#### [THE REQUEST]
Give back exactly the lines that run from the line containing "ad.inputs[0]); nt.links.new(em.outputs[0], ad.inputs[1])" through the end of the listing below. Leave out every other line.

#### [DATA SECTION]
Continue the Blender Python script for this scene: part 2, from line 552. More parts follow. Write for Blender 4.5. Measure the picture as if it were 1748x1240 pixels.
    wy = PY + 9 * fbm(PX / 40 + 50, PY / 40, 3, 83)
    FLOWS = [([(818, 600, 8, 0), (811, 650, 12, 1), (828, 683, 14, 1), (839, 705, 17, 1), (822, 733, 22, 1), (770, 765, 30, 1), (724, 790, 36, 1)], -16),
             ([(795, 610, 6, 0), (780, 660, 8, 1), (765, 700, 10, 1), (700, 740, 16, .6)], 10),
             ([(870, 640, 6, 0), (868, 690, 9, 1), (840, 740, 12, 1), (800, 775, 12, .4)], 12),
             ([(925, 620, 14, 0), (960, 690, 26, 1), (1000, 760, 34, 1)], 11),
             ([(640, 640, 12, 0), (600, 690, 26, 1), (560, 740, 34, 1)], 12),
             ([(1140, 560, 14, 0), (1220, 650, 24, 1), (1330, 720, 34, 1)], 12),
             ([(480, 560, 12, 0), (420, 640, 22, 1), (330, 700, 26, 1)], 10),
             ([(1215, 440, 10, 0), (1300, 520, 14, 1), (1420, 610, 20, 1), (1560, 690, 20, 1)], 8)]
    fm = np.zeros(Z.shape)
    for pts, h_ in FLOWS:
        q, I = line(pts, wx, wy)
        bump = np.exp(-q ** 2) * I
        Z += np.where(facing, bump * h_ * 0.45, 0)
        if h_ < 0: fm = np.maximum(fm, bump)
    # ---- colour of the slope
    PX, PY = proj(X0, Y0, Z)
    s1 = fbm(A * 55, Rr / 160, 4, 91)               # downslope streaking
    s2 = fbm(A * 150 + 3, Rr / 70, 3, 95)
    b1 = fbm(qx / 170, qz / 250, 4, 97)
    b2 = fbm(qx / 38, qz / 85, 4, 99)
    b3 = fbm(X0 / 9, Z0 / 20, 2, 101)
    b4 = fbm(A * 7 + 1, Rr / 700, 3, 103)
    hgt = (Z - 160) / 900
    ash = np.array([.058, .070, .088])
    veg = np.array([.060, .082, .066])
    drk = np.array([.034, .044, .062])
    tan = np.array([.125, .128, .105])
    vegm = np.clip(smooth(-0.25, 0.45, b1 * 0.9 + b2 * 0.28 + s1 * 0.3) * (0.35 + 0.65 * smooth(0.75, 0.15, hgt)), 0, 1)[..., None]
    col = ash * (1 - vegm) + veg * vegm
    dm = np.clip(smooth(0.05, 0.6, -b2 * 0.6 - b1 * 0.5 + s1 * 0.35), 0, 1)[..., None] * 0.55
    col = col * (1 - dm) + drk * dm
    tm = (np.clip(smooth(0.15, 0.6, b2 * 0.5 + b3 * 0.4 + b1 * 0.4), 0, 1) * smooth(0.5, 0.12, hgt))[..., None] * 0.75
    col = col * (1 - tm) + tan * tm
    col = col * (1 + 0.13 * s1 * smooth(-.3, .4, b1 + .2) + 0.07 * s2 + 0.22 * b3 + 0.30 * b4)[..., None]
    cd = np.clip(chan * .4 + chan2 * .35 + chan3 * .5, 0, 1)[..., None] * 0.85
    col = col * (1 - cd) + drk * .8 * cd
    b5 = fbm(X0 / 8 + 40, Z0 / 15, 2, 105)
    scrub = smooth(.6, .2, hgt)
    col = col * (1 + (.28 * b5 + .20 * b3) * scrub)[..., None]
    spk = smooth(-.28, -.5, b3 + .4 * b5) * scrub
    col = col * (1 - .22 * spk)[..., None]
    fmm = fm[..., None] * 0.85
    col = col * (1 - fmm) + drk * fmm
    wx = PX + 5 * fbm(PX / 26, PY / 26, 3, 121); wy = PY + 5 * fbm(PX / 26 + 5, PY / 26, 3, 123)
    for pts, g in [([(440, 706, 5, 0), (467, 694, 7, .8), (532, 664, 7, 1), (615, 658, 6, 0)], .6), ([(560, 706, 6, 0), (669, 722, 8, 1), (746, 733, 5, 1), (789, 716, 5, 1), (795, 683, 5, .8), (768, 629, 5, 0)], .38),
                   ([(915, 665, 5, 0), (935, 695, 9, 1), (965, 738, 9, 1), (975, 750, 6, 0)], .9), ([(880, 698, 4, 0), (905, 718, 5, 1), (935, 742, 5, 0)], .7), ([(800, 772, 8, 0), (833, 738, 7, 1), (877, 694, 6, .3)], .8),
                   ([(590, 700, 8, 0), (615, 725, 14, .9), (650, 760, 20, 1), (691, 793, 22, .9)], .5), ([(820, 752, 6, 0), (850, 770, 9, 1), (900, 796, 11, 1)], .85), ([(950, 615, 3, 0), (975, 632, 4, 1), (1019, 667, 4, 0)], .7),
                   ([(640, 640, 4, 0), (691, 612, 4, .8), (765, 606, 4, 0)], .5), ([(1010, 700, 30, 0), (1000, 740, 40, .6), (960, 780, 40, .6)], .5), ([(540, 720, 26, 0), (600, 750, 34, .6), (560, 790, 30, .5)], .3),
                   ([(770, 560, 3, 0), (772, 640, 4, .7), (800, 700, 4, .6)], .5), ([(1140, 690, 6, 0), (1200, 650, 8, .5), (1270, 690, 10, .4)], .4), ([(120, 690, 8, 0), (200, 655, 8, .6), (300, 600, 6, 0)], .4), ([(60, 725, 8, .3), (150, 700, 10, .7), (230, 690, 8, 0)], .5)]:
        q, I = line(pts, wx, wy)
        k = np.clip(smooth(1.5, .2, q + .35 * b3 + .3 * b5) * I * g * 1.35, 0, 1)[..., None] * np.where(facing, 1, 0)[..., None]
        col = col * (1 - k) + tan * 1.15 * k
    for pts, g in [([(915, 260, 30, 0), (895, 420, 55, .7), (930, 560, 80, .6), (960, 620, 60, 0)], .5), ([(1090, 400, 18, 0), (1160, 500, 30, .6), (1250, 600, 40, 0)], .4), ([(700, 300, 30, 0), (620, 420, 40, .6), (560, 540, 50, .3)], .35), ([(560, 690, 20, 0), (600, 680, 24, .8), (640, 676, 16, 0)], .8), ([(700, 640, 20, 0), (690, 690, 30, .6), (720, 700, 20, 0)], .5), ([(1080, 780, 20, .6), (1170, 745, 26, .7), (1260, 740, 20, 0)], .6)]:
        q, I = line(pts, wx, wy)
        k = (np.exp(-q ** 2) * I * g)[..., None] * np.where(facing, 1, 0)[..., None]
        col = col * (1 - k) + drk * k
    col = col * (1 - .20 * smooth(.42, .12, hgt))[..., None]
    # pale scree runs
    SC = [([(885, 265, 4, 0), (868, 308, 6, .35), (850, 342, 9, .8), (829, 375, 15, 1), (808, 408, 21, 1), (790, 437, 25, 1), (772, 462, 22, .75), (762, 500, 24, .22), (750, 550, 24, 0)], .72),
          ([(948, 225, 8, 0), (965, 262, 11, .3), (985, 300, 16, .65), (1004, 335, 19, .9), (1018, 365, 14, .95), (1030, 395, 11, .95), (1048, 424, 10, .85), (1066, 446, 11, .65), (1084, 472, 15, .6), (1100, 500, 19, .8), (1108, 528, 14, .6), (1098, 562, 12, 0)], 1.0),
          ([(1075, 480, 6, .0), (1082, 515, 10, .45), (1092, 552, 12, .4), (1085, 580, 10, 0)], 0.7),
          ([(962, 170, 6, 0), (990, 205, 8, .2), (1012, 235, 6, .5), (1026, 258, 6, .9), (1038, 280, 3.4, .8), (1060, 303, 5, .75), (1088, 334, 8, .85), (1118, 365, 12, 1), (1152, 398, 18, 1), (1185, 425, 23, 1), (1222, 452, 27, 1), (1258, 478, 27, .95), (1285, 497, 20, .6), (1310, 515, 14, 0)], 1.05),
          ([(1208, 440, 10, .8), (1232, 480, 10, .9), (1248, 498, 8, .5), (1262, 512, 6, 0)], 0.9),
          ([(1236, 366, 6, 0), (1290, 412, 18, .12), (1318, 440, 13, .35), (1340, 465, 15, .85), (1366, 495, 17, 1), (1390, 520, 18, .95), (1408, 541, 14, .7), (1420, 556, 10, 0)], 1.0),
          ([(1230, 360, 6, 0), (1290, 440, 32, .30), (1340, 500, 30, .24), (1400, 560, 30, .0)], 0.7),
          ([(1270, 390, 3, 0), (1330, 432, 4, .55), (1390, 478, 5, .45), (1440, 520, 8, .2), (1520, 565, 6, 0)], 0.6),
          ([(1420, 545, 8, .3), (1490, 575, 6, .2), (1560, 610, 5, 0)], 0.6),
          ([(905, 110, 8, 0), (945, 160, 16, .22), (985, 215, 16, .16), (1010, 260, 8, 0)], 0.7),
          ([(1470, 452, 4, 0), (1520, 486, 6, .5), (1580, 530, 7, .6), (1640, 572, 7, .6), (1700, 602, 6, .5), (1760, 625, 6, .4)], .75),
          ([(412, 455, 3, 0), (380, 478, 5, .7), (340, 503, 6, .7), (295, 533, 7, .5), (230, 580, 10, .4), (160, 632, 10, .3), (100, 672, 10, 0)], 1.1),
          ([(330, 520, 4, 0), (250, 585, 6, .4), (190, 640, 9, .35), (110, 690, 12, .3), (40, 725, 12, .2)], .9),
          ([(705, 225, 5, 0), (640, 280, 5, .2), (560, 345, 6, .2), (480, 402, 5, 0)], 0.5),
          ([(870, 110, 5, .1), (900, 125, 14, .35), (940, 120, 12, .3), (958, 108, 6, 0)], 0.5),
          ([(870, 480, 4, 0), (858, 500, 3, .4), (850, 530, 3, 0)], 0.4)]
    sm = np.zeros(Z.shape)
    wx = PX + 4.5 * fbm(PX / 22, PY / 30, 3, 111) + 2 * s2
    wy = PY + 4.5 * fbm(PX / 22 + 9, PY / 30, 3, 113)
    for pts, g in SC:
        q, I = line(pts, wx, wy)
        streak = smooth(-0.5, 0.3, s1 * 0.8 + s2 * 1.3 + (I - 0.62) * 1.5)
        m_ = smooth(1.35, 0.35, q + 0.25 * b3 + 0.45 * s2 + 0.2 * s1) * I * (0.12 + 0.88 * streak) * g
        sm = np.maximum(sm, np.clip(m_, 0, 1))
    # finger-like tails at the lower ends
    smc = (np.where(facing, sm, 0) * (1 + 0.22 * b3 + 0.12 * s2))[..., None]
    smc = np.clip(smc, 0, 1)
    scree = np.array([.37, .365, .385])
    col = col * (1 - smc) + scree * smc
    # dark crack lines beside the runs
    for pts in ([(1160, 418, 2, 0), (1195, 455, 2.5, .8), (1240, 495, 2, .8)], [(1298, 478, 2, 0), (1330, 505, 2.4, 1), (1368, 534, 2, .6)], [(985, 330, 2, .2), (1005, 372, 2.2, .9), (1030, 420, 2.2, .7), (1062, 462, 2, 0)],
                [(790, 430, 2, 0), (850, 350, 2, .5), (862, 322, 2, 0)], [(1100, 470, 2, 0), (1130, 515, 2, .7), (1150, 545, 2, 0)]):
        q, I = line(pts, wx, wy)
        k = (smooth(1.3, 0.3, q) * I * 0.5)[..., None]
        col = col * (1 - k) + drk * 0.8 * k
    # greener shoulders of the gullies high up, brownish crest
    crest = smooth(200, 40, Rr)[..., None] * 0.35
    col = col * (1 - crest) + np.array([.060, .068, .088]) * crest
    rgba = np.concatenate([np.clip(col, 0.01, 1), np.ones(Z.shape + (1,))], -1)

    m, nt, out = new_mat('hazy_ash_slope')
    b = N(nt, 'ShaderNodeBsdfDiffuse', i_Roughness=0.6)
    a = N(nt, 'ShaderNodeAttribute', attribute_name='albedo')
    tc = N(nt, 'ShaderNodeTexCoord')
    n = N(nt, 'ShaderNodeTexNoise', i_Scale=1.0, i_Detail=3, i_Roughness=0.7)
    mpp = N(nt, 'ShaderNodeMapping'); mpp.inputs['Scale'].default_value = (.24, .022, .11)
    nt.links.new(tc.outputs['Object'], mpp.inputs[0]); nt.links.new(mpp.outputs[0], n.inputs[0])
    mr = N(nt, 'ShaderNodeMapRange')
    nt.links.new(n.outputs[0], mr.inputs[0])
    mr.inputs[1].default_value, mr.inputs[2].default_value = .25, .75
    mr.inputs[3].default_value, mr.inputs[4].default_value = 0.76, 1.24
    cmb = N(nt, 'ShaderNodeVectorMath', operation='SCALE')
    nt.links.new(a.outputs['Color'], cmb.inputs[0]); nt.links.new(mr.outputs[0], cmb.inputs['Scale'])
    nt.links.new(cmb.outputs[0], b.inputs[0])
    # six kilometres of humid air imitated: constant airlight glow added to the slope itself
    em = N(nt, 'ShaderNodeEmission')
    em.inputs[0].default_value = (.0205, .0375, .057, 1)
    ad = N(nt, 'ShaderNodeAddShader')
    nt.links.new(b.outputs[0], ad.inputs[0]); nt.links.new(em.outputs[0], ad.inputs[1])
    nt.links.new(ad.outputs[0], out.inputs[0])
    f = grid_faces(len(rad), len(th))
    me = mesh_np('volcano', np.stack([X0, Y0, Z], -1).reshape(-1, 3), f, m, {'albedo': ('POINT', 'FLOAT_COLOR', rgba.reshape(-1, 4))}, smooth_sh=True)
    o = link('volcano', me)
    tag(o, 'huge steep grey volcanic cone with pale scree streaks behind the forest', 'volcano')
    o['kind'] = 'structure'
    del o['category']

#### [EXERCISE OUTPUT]
    nt.links.new(b.outputs[0], ad.inputs[0]); nt.links.new(em.outputs[0], ad.inputs[1])
    nt.links.new(ad.outputs[0], out.inputs[0])
    f = grid_faces(len(rad), len(th))
    me = mesh_np('volcano', np.stack([X0, Y0, Z], -1).reshape(-1, 3), f, m, {'albedo': ('POINT', 'FLOAT_COLOR', rgba.reshape(-1, 4))}, smooth_sh=True)
    o = link('volcano', me)
    tag(o, 'huge steep grey volcanic cone with pale scree streaks behind the forest', 'volcano')
    o['kind'] = 'structure'
    del o['category']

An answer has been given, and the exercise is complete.